In fact, as it came about, these fur traders protected and maintained the French claim to much of this coastal region during an incident of the Thirty Years’ War which put most of New France under the English flag for three years, from 1629 to 1632.
Prior to this episode the affairs of New France had reached a turning point. In 1627 Samuel de Champlain’s difficulties became acute. That year the Iroquois, his irreconcilable enemies, renewed their bloody savagery in the interior, while along the coast the English were closing off the very entrance to the valley of the St. Lawrence with their plantations and trading posts and their increased shipping.

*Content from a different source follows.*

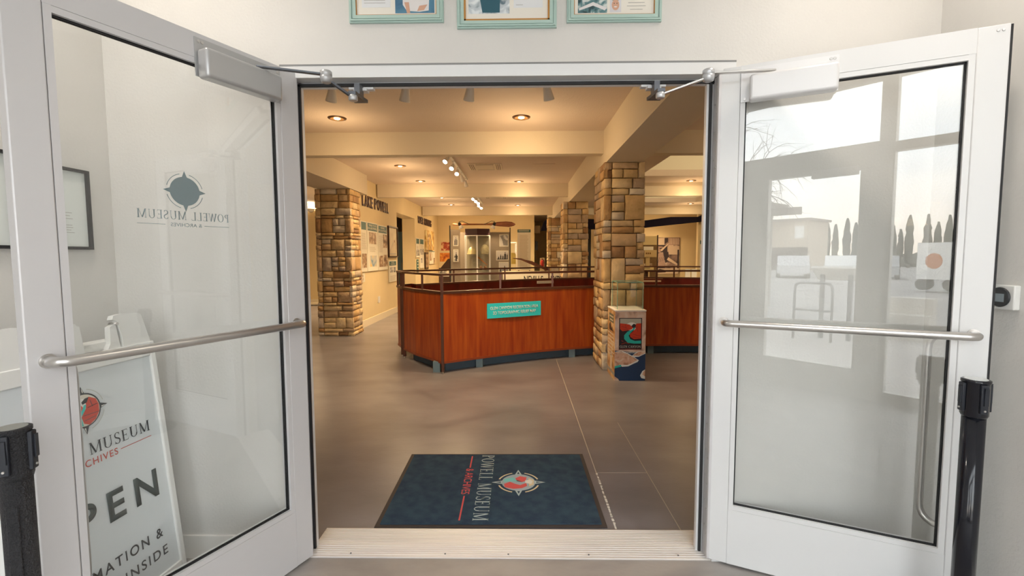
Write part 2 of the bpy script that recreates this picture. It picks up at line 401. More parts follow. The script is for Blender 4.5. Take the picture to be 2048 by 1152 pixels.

Although Champlain’s company had a good season in furs, collecting 22,000 that summer which could be sold in France at ten francs each, the expense of operation had made the outlook none too bright relatively for the shareholders who expected huge returns. Besides the salaries of the Viceroy in France and of Champlain as his lieutenant governing the colony, interpreters now cost as much as a thousand francs a season and sailors six hundred, while factors and other servants came correspondingly high. And there were other increased expenses that bid fair to cut deep into profits.
As a result the directors of the company made things difficult for their governor on the St. Lawrence. They particularly balked at his urgent request for extra funds to strengthen the fortifications of Quebec, even though only a wooden palisade and a few small cannon protected the French trading post.